begin Data section

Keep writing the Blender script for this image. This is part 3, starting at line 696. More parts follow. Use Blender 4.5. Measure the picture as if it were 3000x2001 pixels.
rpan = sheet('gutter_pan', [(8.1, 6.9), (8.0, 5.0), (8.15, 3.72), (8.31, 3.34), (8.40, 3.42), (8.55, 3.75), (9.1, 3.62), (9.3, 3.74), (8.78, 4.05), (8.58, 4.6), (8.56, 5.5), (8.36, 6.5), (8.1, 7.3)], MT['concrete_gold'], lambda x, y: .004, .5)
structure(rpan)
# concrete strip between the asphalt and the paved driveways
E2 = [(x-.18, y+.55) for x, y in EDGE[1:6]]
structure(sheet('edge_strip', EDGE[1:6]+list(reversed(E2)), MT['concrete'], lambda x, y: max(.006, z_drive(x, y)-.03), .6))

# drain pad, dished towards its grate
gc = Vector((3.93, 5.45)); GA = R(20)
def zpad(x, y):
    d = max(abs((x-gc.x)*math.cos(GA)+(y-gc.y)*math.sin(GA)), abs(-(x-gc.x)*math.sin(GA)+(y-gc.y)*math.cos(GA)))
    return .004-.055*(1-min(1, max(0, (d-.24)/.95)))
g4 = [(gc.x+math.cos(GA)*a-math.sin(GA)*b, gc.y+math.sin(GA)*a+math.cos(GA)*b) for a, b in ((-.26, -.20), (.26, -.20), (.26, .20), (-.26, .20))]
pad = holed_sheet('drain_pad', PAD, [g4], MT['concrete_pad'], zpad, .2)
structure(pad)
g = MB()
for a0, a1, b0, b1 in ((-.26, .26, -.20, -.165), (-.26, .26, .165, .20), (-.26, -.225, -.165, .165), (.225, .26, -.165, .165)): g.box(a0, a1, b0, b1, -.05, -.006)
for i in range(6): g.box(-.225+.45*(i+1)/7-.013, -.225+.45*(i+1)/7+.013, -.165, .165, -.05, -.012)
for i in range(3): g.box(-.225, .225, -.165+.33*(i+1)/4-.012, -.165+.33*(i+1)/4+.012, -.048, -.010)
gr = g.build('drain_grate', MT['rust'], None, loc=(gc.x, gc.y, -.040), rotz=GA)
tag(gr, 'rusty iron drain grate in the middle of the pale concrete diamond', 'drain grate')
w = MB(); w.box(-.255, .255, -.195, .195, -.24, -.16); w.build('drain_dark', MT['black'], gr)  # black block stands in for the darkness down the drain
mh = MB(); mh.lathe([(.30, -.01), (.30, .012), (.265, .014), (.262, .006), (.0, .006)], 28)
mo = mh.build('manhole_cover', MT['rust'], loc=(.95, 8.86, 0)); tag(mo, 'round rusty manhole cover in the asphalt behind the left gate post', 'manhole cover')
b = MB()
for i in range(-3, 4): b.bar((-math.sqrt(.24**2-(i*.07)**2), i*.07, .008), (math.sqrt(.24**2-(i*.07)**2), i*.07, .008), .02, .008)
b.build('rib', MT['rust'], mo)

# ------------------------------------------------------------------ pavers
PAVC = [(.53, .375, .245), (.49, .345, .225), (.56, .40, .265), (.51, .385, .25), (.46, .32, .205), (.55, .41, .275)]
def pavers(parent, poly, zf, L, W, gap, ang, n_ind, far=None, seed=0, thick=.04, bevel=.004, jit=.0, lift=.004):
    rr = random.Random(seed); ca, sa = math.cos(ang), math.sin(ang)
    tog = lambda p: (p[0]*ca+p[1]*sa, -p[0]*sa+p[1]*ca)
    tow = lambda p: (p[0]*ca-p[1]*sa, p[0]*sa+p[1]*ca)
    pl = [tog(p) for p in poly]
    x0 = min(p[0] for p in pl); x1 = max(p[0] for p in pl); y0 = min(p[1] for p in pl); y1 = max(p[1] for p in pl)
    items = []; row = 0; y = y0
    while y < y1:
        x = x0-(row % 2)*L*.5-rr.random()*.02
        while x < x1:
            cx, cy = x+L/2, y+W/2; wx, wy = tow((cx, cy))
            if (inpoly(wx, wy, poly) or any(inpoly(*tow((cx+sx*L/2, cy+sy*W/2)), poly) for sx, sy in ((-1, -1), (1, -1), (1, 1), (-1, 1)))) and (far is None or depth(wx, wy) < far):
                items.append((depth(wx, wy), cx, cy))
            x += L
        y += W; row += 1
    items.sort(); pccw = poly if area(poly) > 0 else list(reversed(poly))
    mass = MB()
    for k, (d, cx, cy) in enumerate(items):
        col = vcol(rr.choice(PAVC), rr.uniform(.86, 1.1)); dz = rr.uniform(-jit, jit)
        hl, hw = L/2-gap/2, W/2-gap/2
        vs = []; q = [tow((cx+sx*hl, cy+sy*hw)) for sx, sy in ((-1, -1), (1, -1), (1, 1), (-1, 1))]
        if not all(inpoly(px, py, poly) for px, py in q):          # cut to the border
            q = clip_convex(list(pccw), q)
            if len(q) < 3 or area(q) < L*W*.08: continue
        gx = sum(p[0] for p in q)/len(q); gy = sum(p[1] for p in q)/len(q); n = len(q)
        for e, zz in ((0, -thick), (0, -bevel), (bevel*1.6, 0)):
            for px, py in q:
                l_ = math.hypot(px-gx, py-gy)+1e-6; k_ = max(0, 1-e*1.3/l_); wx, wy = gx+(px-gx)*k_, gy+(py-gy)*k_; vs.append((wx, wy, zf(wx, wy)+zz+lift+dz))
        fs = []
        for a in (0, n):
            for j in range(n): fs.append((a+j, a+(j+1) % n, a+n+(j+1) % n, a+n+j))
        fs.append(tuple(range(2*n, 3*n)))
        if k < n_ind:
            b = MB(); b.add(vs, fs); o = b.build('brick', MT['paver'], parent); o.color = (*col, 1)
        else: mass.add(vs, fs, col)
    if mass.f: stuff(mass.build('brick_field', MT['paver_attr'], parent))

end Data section

• Stated exercise:
Please write out exactly the lines from the start of the data through the line that contains "z_drive(x, y)-.03), .6))", both ends included, and nothing else.

• Result:
Keep writing the Blender script for this image. This is part 3, starting at line 696. More parts follow. Use Blender 4.5. Measure the picture as if it were 3000x2001 pixels.
rpan = sheet('gutter_pan', [(8.1, 6.9), (8.0, 5.0), (8.15, 3.72), (8.31, 3.34), (8.40, 3.42), (8.55, 3.75), (9.1, 3.62), (9.3, 3.74), (8.78, 4.05), (8.58, 4.6), (8.56, 5.5), (8.36, 6.5), (8.1, 7.3)], MT['concrete_gold'], lambda x, y: .004, .5)
structure(rpan)
# concrete strip between the asphalt and the paved driveways
E2 = [(x-.18, y+.55) for x, y in EDGE[1:6]]
structure(sheet('edge_strip', EDGE[1:6]+list(reversed(E2)), MT['concrete'], lambda x, y: max(.006, z_drive(x, y)-.03), .6))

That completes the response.